İstinaf, eski eşinin maaş bilgilerini sorguladığı iddia edilen ‘Alo 170’ çalışanının hapis cezasını bozdu
2015 yılında boşanan taraflar arasında, eski eşinin maaş ve diğer özel bilgilerini sorguladığı iddiasıyla açılan dava, yerel mahkeme ve istinaf sürecinde çarpıcı bir değişiklik yaşadı. Mağdur Ümit B.’nin şikâyeti üzerine hakkında dava açılan Alo 170 çalışanı S.Ç. için ilk derece mahkemesi suçun işlendiğine hükmetmiş ve hapis cezası vermişti; ancak istinaf bu kararı bozdu.
Dava süreci ve ilk derece kararı
Tarafların boşanmasının ardından süren velayet ve nafaka davaları sırasında, mağdurun iddiasına göre S.Ç. 2019-2022 yılları arasında toplam 374 kez eski eşinin kişisel bilgilerini sorguladı. Mağdur, durumdan şüphelenerek Cumhurbaşkanlığı İletişim Merkezi’ne başvurdu ve ardından savcılığa suç duyurusunda bulundu. İlk derece mahkemesi, sanığın eski eşinin maaş bilgilerine eriştiğini ve bu bilgileri nafaka davası dosyasına sunduğunu değerlendirerek sanığı 2 yıl 7 ay 7 gün hapis cezasına çarptırdı.
İstinaf kararı: Beraat
S.Ç.’nin istinafa taşıdığı dosyada Sakarya Bölge İdare Mahkemesi, söz konusu verilerin hem sanık hem de devam eden nafaka davasını gören mahkeme açısından gizli veri niteliğinde olmadığını belirledi. Mahkeme ayrıca sanığın bu verileri dosyaya ekleme eylemini suç kastı ile gerçekleştirdiği sonucuna varılamayacağını savunarak, atılı suçun manevi unsurlarının oluşmadığını ve yasal unsurların gerçekleşmediğini değerlendirip sanığın beraatine karar verdi.
Mağdurun ve avukatın tepkisi
Mağdur Ümit B., istinaf kararının kendisini tatmin etmediğini belirterek dosyayı Yargıtay’a taşıyacaklarını söyledi.

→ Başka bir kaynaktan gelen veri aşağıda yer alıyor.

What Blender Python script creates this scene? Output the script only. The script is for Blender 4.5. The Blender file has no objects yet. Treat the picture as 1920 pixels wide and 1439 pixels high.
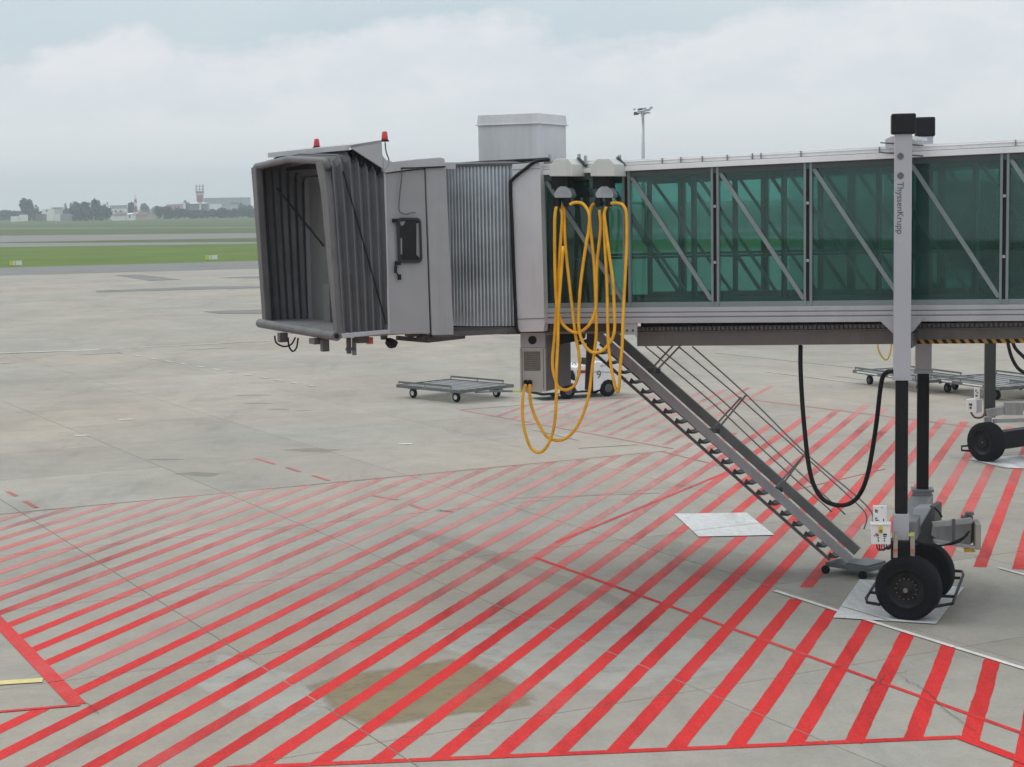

Ümit B., eski çalışanın görev konumunun verdiği kolaylıkla kendisine ait sayılamayacak kadar çok kişisel veriye eriştiğini ve bunun sonucunda işine son verildiğini ifade etti.
Avukat ise istinaf kararına itiraz edeceklerini; müvekkilinin rapor, adres ve maaş kayıtları gibi kişisel verilerinin hukuka aykırı olarak ele geçirildiğini savunarak, 3 yıl içinde tekrarlanan sorgulama sayısının suç kastının yoğunluğunu gösterdiğini ve zincirleme suç hükümlerinin uygulanması gerektiğini belirtti. Hukuki mücadelenin ve temyiz sürecinin devam edeceği ifade edildi.
Süreç neyi gösteriyor?
Bu karar, kişisel verilerin korunması ve kamu hizmeti erişimi kapsamında yetki ve kast unsurlarının değerlendirilmesinin hukuki boyutlarını öne çıkarıyor. Davanın Yargıtay aşaması, mahkemelerin bilgi erişimi ile kişisel veri gizliliği arasındaki çizgiyi nasıl yorumlayacağı açısından belirleyici olacak.